Qatar’s maroon and white kit is inspired by the country’s flag. Maroon is a reference to the Nations pride and colour of their blood. The white symbolises the peace procured from signing anti-piracy treaties with the British in the mid-20th century.


Iran’s kit is inspired by the country’s white, green and red flag. The colours reflect the changes brought about by the Iranian Revolution. The Iran jersey also features an Asiatic cheetah, which is an endangered species in Iran.


China’s kit is inspired by the country’s flag, which is red and symbolises the Communist revolution. Red is also the traditional colour of the Chinese people. China’s badge features a dragon – a legendary creature in Chinese mythology and folklore.


Syria’s kit is inspired by the country’s flag, which is red, white and black, and also features two green stars. The flag was first adopted in 1958 to represent Syria as part of the United Arab Republic. The badge features an eagle, a symbol of Syria. The Syrian national team is known as the Qasioun Eagles. Qasioun is a mountain in Damascus.


Unlike most nations, Japan’s kit is not influenced by the country’s flag. Japan defeated Sweden 3-2 at the 1936 Olympics while wearing a blue kit. The victory led Japan to believe blue was the colour of victory, and their kit has been blue ever since.

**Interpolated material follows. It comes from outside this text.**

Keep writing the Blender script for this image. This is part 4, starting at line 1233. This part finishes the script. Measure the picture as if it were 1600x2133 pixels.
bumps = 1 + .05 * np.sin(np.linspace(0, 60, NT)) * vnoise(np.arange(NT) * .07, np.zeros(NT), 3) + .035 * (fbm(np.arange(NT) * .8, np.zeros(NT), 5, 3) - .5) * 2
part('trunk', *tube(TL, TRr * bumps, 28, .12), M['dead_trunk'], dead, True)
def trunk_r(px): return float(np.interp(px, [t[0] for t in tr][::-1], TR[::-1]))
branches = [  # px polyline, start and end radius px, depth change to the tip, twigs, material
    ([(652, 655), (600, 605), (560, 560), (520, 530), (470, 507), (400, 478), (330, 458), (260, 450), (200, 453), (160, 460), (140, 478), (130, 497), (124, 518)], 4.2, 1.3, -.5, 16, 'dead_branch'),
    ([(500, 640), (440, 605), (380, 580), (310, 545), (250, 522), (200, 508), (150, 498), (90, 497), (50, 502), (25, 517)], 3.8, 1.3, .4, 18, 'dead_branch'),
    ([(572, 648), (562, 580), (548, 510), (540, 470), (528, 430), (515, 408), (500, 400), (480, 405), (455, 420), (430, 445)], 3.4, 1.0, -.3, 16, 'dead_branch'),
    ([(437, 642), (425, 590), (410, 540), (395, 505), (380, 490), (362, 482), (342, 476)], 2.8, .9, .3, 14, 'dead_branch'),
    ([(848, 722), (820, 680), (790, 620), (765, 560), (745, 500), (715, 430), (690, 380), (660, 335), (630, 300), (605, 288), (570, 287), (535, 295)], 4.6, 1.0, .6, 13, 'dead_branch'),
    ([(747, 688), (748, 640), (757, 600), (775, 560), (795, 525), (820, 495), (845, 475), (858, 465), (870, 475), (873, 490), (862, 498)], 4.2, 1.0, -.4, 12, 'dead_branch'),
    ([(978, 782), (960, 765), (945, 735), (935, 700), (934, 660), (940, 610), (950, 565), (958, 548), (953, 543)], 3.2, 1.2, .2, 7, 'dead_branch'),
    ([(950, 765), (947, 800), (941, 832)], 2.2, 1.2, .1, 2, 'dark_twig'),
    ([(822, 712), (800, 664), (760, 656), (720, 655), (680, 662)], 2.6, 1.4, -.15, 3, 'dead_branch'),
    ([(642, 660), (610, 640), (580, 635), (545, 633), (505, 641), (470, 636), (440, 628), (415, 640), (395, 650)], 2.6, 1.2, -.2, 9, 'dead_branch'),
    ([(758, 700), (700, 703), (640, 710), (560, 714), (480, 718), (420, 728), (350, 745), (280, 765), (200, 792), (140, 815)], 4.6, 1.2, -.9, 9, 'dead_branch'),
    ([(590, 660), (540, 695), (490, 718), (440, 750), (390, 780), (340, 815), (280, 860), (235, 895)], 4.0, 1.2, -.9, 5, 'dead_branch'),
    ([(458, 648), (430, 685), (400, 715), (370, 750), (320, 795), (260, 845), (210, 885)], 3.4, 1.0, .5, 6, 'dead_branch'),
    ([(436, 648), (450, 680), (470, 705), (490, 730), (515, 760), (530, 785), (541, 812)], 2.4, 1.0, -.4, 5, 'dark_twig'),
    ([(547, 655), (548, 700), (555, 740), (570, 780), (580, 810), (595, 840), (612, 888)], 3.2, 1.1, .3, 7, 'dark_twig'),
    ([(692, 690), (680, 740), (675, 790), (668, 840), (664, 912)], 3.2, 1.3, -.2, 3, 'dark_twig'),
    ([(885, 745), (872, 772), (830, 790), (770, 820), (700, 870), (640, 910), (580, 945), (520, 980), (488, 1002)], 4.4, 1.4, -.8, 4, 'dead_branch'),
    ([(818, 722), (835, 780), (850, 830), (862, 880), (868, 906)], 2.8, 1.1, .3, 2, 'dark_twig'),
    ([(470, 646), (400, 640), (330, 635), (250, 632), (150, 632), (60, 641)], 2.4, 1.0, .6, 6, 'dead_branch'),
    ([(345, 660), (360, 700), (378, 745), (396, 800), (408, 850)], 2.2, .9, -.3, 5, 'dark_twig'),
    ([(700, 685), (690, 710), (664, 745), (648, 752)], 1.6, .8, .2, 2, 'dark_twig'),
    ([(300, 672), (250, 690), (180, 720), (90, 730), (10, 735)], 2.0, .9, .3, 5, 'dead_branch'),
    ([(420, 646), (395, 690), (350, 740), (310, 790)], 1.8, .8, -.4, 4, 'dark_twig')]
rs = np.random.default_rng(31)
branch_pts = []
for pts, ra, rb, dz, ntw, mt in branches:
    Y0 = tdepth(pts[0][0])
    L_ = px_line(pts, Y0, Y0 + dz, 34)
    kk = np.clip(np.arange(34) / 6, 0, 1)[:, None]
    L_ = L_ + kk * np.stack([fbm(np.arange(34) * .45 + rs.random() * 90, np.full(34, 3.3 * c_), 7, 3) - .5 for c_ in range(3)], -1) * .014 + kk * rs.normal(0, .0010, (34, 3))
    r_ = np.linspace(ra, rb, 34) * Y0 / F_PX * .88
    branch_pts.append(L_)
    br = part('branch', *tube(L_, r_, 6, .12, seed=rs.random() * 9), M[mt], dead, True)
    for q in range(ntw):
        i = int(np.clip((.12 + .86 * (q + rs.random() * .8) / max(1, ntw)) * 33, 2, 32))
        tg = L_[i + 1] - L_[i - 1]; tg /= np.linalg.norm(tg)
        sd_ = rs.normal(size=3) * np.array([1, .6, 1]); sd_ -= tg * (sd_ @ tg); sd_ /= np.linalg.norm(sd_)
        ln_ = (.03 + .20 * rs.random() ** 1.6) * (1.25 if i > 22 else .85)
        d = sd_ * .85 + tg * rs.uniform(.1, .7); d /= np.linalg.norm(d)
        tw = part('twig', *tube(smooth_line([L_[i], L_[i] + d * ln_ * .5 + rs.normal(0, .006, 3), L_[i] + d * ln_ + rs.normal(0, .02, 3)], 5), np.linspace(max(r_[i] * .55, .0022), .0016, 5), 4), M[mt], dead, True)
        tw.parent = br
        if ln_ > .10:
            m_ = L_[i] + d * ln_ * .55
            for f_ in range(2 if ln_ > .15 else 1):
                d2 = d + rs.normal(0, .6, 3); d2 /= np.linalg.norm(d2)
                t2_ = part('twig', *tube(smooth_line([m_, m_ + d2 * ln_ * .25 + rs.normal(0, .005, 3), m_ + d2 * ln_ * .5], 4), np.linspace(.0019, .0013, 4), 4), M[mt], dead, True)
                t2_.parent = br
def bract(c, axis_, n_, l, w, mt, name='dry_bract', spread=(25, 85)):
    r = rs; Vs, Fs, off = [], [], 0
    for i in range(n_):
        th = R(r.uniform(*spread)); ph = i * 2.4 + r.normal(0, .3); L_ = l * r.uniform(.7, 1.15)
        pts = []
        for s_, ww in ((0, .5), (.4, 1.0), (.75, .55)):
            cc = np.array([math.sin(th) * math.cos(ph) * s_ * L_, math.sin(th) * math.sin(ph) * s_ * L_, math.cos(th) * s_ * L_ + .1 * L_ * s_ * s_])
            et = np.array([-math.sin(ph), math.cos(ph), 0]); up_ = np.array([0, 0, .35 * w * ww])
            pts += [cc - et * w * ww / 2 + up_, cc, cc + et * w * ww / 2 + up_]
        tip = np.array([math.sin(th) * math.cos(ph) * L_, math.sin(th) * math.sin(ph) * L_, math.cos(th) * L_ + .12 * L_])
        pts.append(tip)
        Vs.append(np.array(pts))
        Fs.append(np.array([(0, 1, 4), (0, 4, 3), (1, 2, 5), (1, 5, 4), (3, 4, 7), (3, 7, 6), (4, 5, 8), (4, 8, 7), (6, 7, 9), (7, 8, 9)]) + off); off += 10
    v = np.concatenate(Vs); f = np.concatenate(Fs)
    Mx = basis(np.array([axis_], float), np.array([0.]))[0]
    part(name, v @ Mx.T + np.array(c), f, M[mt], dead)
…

Thailand’s kit is inspired by the country’s flag, which features red, white and blue. The colours are said to stand for nation-religion-king, which is an unofficial motto of Thailand – red for the land and people, white for religion, and blue for the monarchy. Thailand briefly changed their kit to yellow in 2007 to celebrate the 80th birthday of King Bhumibol Adulyadej.

Saudi Arabia

Saudi Arabia’s kit is inspired by the country’s green and white flag. Green is the traditional colour of Islam. The palm tree on the badge represents the country’s assets, which are defined as its people, heritage, history and resources.

North Korea

North Korea’s kit is inspired by the country’s blue, white and red flag. The blue colour signifies sovereignty, peace and friendship, while the white stripes signify purity. Red represents the Communist revolution.

South Korea

South Korea’s kit is inspired by the country’s red, white and blue flag. Traditionally the kit has been red, which led to the nickname ‘The Reds’ and also inspired the name of the supporters’ group ‘The Red Devils’. The away kit has traditionally been white and blue. South Korea’s badge features a tiger – an animal strongly associated with Korean people and Korean culture.


Iraq’s kit is inspired by the country’s white, green and red flag. The badge features a lion in reference to the ‘Lions of Mesopotamia’ nickname. The lion is also a symbol of Iraq.

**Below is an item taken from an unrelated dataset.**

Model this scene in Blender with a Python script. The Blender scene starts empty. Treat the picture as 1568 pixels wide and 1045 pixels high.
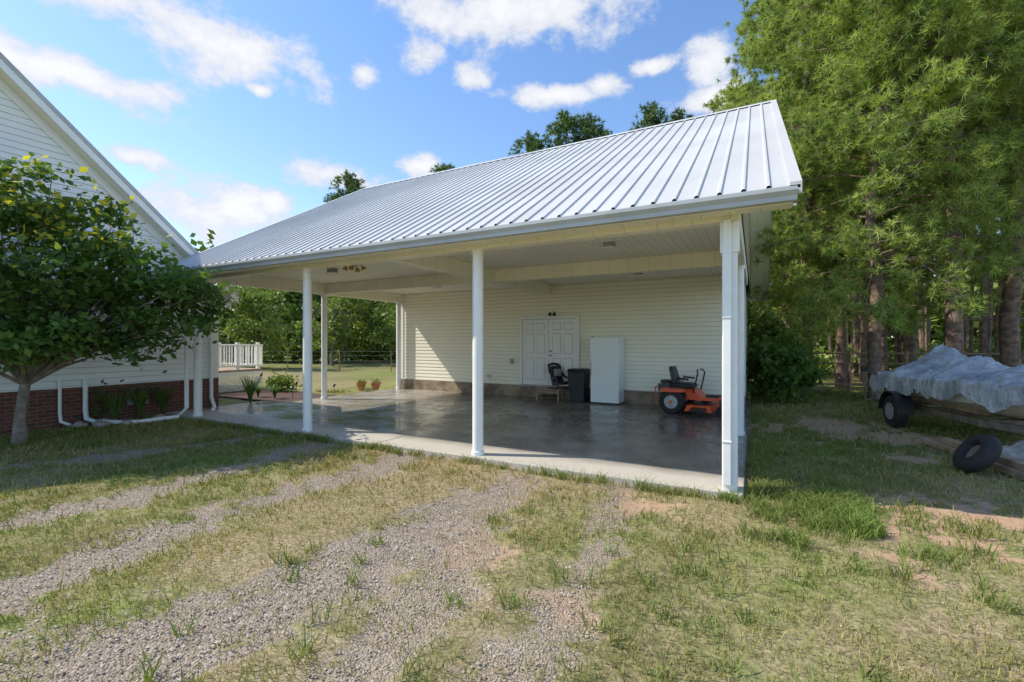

Uzbekistan’s kit is inspired by the country’s flag – the colours of which carry cultural, political and regional meanings. The white stands for peace and purity, while blue represents the water and sky, and also alludes to the flag of Timur, who ruled over Uzbekistan in the 14th century. Green symbolises nature, fertility and Islam.

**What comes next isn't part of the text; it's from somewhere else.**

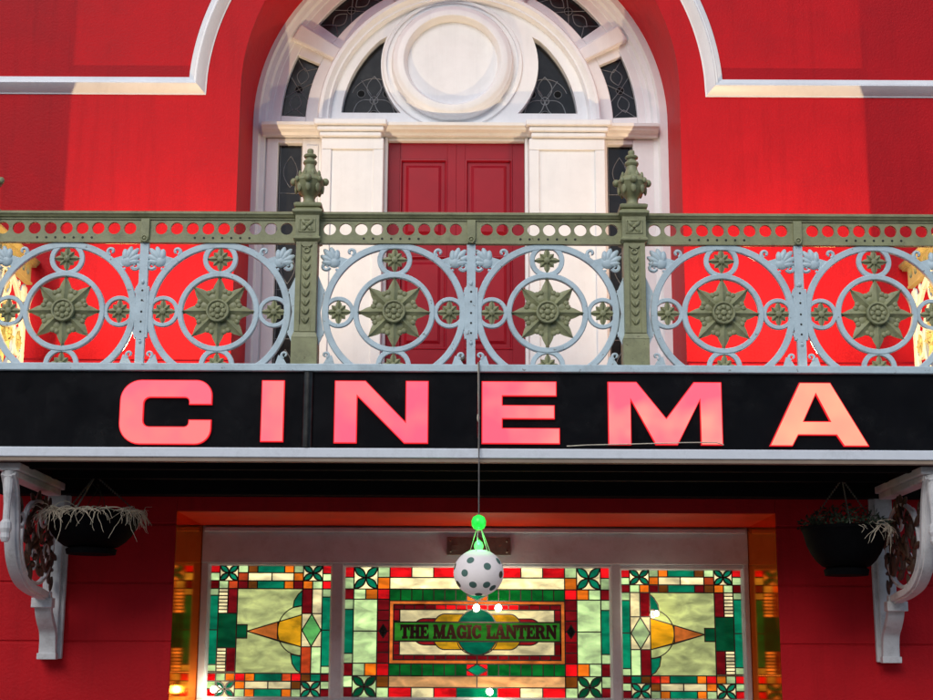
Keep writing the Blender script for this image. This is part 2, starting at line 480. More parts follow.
holed(mb, [(FX + TR, FZ - .03)] + arc(FX, FZ, TR, 0, PI, 60) + [(FX - TR, FZ - .03)], [qr, ql, disc_hole], FY + .03, FY + .17)
sp(mb, 'tympanum_board', M['white'])
mb = MB()
pr = [(-.045, -.10), (-.045, .005), (-.03, .05), (-.012, .068), (.03, .07), (.05, .062), (.062, .05), (.075, .045), (.09, .02), (.095, -.03)]
ringp = arc(RX, RZ, .43, 2 * PI - 2 * PI / 72, 0, 71, .42)
mb.sweep(ringp, pr, closed=True, y=FY)
mb.sweep(arc(RX, RZ, .565, 2 * PI - 2 * PI / 72, 0, 71, .555), [(0, -.03), (.004, -.012), (.03, -.012), (.04, -.03)], closed=True, y=FY)
dsk = arc(RX, RZ, .44, 0, 2 * PI - 2 * PI / 64, 63, .43)
mb.prism(dsk, FY + .006, FY + .12)
sp(mb, 'roundel', M['white'], smooth=30)
# dark leaded panes
def petal(c, d, L_, w, n=9):
    """closed leaf outline from c in direction d"""
    p = []
    for s_ in (1, -1):
        for i in range(n):
            t = i / (n - 1) if s_ == 1 else 1 - i / (n - 1)
            q = math.sin(PI * t) * w * s_
            p.append((c[0] + math.cos(d) * L_ * t - math.sin(d) * q, c[1] + math.sin(d) * L_ * t + math.cos(d) * q))
    return p
def tline(mb, pts, y, r=.004, closed=False, mi=0):
    pp = [(x, y, z) for x, z in pts]
    if closed: pp.append(pp[0])
    mb.tube(pp, r, 5, mi)
def quad_leaded(sx, pts):
    mb = MB(); yg = FY + .12
    mb.prism(pts, yg, yg + .01)
    L_ = lambda p, r=.0042: tline(mb, p, yg - .002, r, True, 1)
    L_(pts, .006)
    c = (FX + sx * .735, FZ + .225)
    for a in (90, 215, 325):
        L_(petal(c, a * D2R, .22, .062))
    L_(arc(c[0], c[1], .035, 0, 2 * PI, 14))
    for a in (28, 152, 270):
        q = (c[0] + .125 * math.cos(a * D2R), c[1] + .125 * math.sin(a * D2R))
        ds = arc(q[0], q[1], .033, 0, 2 * PI, 14)[:-1]
        mb.prism(ds, yg - .004, yg, 2)
        L_(ds, .003)
    for a in (65, 115):
        q = (c[0] + .26 * math.cos(a * D2R), c[1] + .2 * math.sin(a * D2R))
        tline(mb, [(c[0] + .05 * math.cos(a * D2R), c[1] + .05 * math.sin(a * D2R)), q], yg - .002, .0035, False, 1)
    tline(mb, arc(c[0], c[1], .2, 20 * D2R, 160 * D2R, 14), yg - .002, .0035, False, 1)
    return mb
M['dot'] = paint('black_glass_dot', (.002, .002, .002, 1), .5, .2, 5, 0, 40, .1)
for sx, pts in ((1, qr), (-1, ql)):
    sp(quad_leaded(sx, pts), 'leaded_pane', [M['dark_glass'], M['pale_lead'], M['dot']], smooth=40)
for a0, a1 in spans:
    mb = MB(); yg = FY + .13
    sector(mb, G0 - .01, G1 + .01, (a0 - .3) * D2R, (a1 + .3) * D2R, yg, yg + .01, n=16)
    mid = (a0 + a1) / 2 * D2R; rm = (G0 + G1) / 2
    pc = lambda r, a: (FX + r * math.cos(a), FZ + r * math.sin(a))
    for k, mi_ in ((0, 2),):
        q = pc(rm, mid); ds = arc(q[0], q[1], .034, 0, 2 * PI, 14)[:-1]
        mb.prism(ds, yg - .004, yg, 2); tline(mb, ds, yg - .002, .003, True, 1)
    sp_ = (a1 - a0) * D2R
    for s_ in (-1, 1):
        q = pc(rm, mid + s_ * .035); 
        tline(mb, petal(q, mid + s_ * PI / 2, sp_ * .38 * rm * .75, .05), yg - .002, .004, True, 1)
        q2 = pc(rm, mid + s_ * sp_ * .33)
        for s2 in (-1, 1):
            tline(mb, [q2, pc(rm + s2 * .1, mid + s_ * sp_ * .47)], yg - .002, .0035, False, 1)
            tline(mb, [pc(rm, mid), pc(rm + s2 * .1, mid + s_ * sp_ * .17)], yg - .002, .0035, False, 1)
    sp(mb, 'leaded_pane', [M['dark_glass'], M['pale_lead'], M['dot']], smooth=40)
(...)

Yemen’s kit is inspired by the country’s flag. The flag was adopted in 1990 following the unification of North Yemen and South Yemen. The flag is essentially the Arab Liberation Flag of 1952, which was introduced after the Egyptian Revolution of 1952.


Jordan’s kit is inspired by the country’s flag. Officially adopted in 1928, the Jordanian flag is based on the flag of the Arab Revolt against the Ottoman Empire during World War I.

United Arab Emirates

The UAE’s kit is inspired by the country’s flag, which is red, green, white and black. These four Pan-Arab colours symbolise Arabian unity.


Australia’s kit is green and gold. The Australia badge features a kangaroo and emu – two of the country’s symbols. The green and gold colours were adopted in 1984 on the advice of Prime Minister Bob Hawke. It is also believed green and gold were chosen due to them being the dominant colours of Australia’s floral emblem, the golden wattle.


Vietnam’s kit is inspired by the country’s flag, which is red and features a gold star. The red symbolises revolution and blood, while the star represents the five main classes in Vietnamese society – intellectuals, farmers, workers, businessman and military personnel.